WHAT IS REQUIRED
Return the full material exactly.

SOURCE MATERIAL
= = = = = = =
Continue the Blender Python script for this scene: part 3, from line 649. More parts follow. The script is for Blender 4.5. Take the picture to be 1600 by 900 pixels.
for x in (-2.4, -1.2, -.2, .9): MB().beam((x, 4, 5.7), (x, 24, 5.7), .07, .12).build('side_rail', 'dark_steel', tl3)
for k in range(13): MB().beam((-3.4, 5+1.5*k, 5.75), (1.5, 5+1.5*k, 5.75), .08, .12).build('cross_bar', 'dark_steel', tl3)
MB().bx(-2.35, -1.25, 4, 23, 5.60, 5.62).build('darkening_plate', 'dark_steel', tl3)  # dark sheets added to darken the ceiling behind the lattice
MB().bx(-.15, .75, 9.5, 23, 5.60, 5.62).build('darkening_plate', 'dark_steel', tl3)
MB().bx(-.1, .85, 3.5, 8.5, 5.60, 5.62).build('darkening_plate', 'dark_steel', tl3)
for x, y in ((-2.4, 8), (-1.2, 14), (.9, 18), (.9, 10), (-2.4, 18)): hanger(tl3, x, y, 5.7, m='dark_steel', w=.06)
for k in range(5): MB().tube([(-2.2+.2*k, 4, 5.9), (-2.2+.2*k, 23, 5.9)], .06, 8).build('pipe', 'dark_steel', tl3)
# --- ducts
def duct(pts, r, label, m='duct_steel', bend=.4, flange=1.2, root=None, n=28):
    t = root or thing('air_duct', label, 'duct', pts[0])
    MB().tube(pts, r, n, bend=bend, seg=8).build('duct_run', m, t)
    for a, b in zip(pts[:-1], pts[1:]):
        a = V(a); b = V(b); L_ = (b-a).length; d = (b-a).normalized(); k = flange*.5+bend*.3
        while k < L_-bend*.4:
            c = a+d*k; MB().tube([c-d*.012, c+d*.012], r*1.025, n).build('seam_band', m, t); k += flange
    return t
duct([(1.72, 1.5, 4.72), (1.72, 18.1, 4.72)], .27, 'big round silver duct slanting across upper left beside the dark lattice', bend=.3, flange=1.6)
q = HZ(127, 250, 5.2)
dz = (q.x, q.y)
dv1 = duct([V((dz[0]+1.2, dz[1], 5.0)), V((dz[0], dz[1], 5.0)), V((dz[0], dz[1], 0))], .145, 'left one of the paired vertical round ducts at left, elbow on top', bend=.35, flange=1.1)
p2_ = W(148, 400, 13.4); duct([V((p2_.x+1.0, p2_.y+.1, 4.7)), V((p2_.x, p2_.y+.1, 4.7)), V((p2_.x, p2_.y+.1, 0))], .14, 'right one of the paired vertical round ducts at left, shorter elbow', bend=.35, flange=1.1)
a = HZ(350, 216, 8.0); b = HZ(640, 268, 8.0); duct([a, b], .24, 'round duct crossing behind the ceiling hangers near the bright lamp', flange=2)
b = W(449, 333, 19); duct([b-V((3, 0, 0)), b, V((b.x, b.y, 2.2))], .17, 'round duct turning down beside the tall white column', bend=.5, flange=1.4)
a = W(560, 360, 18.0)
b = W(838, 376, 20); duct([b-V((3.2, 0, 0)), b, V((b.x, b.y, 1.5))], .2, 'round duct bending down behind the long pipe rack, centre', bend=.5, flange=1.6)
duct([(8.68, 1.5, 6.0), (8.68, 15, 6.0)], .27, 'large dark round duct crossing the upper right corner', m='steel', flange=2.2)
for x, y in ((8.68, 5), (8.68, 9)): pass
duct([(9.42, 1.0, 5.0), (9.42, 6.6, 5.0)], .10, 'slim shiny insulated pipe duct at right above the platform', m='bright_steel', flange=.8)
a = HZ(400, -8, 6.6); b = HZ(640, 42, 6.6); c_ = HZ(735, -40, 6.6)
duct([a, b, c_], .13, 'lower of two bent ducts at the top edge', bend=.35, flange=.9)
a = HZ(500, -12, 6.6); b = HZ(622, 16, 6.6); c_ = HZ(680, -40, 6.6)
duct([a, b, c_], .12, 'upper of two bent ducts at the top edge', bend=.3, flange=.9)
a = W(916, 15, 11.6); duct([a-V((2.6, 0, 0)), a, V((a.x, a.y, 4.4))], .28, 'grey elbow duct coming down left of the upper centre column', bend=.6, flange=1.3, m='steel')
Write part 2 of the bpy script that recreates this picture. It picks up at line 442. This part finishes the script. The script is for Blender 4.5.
= = = = = = =
OUTPUT
Continue the Blender Python script for this scene: part 3, from line 649. More parts follow. The script is for Blender 4.5. Take the picture to be 1600 by 900 pixels.
for x in (-2.4, -1.2, -.2, .9): MB().beam((x, 4, 5.7), (x, 24, 5.7), .07, .12).build('side_rail', 'dark_steel', tl3)
for k in range(13): MB().beam((-3.4, 5+1.5*k, 5.75), (1.5, 5+1.5*k, 5.75), .08, .12).build('cross_bar', 'dark_steel', tl3)
MB().bx(-2.35, -1.25, 4, 23, 5.60, 5.62).build('darkening_plate', 'dark_steel', tl3)  # dark sheets added to darken the ceiling behind the lattice
MB().bx(-.15, .75, 9.5, 23, 5.60, 5.62).build('darkening_plate', 'dark_steel', tl3)
MB().bx(-.1, .85, 3.5, 8.5, 5.60, 5.62).build('darkening_plate', 'dark_steel', tl3)
for x, y in ((-2.4, 8), (-1.2, 14), (.9, 18), (.9, 10), (-2.4, 18)): hanger(tl3, x, y, 5.7, m='dark_steel', w=.06)
for k in range(5): MB().tube([(-2.2+.2*k, 4, 5.9), (-2.2+.2*k, 23, 5.9)], .06, 8).build('pipe', 'dark_steel', tl3)
# --- ducts
def duct(pts, r, label, m='duct_steel', bend=.4, flange=1.2, root=None, n=28):
    t = root or thing('air_duct', label, 'duct', pts[0])
    MB().tube(pts, r, n, bend=bend, seg=8).build('duct_run', m, t)
    for a, b in zip(pts[:-1], pts[1:]):
        a = V(a); b = V(b); L_ = (b-a).length; d = (b-a).normalized(); k = flange*.5+bend*.3
        while k < L_-bend*.4:
            c = a+d*k; MB().tube([c-d*.012, c+d*.012], r*1.025, n).build('seam_band', m, t); k += flange
    return t
duct([(1.72, 1.5, 4.72), (1.72, 18.1, 4.72)], .27, 'big round silver duct slanting across upper left beside the dark lattice', bend=.3, flange=1.6)
q = HZ(127, 250, 5.2)
dz = (q.x, q.y)
dv1 = duct([V((dz[0]+1.2, dz[1], 5.0)), V((dz[0], dz[1], 5.0)), V((dz[0], dz[1], 0))], .145, 'left one of the paired vertical round ducts at left, elbow on top', bend=.35, flange=1.1)
p2_ = W(148, 400, 13.4); duct([V((p2_.x+1.0, p2_.y+.1, 4.7)), V((p2_.x, p2_.y+.1, 4.7)), V((p2_.x, p2_.y+.1, 0))], .14, 'right one of the paired vertical round ducts at left, shorter elbow', bend=.35, flange=1.1)
a = HZ(350, 216, 8.0); b = HZ(640, 268, 8.0); duct([a, b], .24, 'round duct crossing behind the ceiling hangers near the bright lamp', flange=2)
b = W(449, 333, 19); duct([b-V((3, 0, 0)), b, V((b.x, b.y, 2.2))], .17, 'round duct turning down beside the tall white column', bend=.5, flange=1.4)
a = W(560, 360, 18.0)
b = W(838, 376, 20); duct([b-V((3.2, 0, 0)), b, V((b.x, b.y, 1.5))], .2, 'round duct bending down behind the long pipe rack, centre', bend=.5, flange=1.6)
duct([(8.68, 1.5, 6.0), (8.68, 15, 6.0)], .27, 'large dark round duct crossing the upper right corner', m='steel', flange=2.2)
for x, y in ((8.68, 5), (8.68, 9)): pass
duct([(9.42, 1.0, 5.0), (9.42, 6.6, 5.0)], .10, 'slim shiny insulated pipe duct at right above the platform', m='bright_steel', flange=.8)
a = HZ(400, -8, 6.6); b = HZ(640, 42, 6.6); c_ = HZ(735, -40, 6.6)
duct([a, b, c_], .13, 'lower of two bent ducts at the top edge', bend=.35, flange=.9)
a = HZ(500, -12, 6.6); b = HZ(622, 16, 6.6); c_ = HZ(680, -40, 6.6)
duct([a, b, c_], .12, 'upper of two bent ducts at the top edge', bend=.3, flange=.9)
a = W(916, 15, 11.6); duct([a-V((2.6, 0, 0)), a, V((a.x, a.y, 4.4))], .28, 'grey elbow duct coming down left of the upper centre column', bend=.6, flange=1.3, m='steel')
Write part 2 of the bpy script that recreates this picture. It picks up at line 442. This part finishes the script. The script is for Blender 4.5.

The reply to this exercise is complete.